As per usual, Tarantino’s arc is dominated more by character than plot, and the movie flies by the ring-a-ding-ding of its skillfully wrought hyper-dialogue. It’s all about the talkers, and the clichéd movie-movie toy soldiers are coolly filled out by a disparate cast of eye-archers. Brad Pitt plays the “Aldo the Apache”, a southern-fried Lieutenant leading a group scruffy Jewish soldiers (known as the Inglourious Basterds) intent on getting behind enemy lines and (literally) taking the scalps of 100 Nazis apiece. The squad winds up mixing and matching with the likes of undercover Brit soldier (and practicing film critic!)Archie Hicox (Michael Fassbinder), sexy German film queen Bridget Von Hammersmark (Diane Kruger), movie palace operator-with-a-past Shosanna Dreyfus (Melanie Laurent), and silky smooth Nazi Colonel Hans Landa (Christoph Waltz), better known as “the Jew hunter.” Waltz walked away with a well deserved acting prize at this year’s Cannes, and in all actuality he gets much more screen time than the top-billed Pitt, who is fairly acute at rendering a caricature that would be equally at home in a Coen Brothers’ film.
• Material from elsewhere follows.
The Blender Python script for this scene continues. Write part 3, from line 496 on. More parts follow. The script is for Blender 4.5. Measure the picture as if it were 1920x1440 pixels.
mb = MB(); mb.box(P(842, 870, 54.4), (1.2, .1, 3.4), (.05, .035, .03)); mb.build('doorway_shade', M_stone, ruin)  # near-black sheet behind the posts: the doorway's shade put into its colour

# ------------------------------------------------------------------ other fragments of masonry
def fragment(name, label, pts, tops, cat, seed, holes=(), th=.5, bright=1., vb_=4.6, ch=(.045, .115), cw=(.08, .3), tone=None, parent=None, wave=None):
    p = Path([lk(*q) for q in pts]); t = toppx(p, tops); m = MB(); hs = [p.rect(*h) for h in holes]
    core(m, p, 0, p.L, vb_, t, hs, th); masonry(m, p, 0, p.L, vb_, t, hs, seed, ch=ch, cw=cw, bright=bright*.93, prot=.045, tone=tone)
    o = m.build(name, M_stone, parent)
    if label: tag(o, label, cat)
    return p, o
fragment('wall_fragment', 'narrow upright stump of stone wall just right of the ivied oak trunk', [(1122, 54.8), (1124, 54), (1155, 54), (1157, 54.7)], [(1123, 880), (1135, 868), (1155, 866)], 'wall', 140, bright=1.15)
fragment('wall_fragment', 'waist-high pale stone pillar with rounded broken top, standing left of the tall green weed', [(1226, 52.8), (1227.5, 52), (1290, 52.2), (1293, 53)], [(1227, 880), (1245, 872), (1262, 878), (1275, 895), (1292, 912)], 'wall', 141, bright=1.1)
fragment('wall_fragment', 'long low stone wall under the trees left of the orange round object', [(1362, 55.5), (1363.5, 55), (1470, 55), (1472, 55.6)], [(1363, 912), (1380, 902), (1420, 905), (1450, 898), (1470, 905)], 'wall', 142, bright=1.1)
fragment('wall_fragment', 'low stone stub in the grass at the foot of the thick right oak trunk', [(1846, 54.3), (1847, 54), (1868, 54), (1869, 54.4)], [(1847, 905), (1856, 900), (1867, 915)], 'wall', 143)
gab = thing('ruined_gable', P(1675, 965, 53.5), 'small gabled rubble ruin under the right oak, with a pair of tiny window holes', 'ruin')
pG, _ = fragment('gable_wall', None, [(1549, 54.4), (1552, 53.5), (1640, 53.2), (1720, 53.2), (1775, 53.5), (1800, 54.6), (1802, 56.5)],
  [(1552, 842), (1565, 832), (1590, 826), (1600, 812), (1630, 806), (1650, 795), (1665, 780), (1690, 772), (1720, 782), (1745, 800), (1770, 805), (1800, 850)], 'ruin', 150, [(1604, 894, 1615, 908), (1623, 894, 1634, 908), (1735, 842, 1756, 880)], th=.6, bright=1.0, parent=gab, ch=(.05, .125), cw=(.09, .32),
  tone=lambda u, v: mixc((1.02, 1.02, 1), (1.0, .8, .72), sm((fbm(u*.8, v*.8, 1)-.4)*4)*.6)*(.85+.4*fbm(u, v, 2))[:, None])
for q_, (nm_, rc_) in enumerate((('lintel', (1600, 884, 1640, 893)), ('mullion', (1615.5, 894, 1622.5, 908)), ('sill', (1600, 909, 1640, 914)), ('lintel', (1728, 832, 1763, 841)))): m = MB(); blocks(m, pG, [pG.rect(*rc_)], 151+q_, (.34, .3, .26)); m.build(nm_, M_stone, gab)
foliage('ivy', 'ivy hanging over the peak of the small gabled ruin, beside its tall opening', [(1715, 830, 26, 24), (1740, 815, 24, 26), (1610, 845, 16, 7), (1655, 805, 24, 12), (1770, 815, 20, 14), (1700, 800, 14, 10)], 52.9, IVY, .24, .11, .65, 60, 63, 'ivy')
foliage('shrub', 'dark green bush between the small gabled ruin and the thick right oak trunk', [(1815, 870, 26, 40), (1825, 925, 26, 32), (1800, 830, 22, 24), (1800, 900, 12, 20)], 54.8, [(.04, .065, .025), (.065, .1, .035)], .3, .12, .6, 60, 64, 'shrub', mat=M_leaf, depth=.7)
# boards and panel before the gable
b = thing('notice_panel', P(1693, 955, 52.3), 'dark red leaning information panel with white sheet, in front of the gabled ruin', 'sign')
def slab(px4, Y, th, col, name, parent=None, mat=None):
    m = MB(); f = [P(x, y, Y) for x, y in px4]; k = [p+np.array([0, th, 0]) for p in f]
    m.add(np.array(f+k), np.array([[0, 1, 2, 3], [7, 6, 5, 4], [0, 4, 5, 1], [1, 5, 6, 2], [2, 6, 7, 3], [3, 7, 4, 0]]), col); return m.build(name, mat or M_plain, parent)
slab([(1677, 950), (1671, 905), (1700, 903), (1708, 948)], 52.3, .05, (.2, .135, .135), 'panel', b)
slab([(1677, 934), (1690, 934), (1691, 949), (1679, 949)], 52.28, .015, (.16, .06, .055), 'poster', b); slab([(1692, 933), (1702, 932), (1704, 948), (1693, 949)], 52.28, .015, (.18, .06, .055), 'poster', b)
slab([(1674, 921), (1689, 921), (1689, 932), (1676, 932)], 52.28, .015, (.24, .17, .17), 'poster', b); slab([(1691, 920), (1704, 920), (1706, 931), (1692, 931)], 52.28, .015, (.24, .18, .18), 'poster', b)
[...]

Inglourious Basterds is 153 minutes of pop-art felicity, a rollicking collision of the absurd and the visceral, and there will be those (like myself) who can’t help but be swept along in its chortling, blazing, transparently outrageous pop-cult blender. In the blink of an eye, the film conjures up or draws upon huge dollops of film iconography, ranging from and to The Great Dictator, The Alamo, The Good, the Bad, and the Ugly, The Devil’s Brigade, The Dirty Dozen, Ennio Morricone, Ernst Lubitsch, Alfred Hitchcock, Sam Peckinpah, Aldo Ray, Peter Sellers, Emil Jannings, G.W. Pabst, Marlene Dietrich, Josef von Sternberg, war movies, westerns, splatter flics, and film noir. To top it off, the movies very finale is set within the plush confines of Tarantino’s very own “Cinema Paradiso.”

To others, all of this is sugary frosting and not much more, and QT will be (perhaps justifiably) accused of substituting intellectualism for inanity, of passing off virtuosity as substance, of allowing shallowness to be painted as pointed (and artistically fermented) nihilism. He’d probably laugh that sort of complaint off, and tell ya that a movie is just a movie, man, and the pleasure always lies within the framework. As far as that goes Inglourious Basterds is written with sharp malevolence, shot with blissful theatricality, rendered with an adrenaline-pumping tension, and delivered with an overall directorial panache that you simply don’t find in the vast majority of mainstream movie offerings. No way around it, Tarantino, the film maven-turned-filmmaker, truly goes medieval this time out.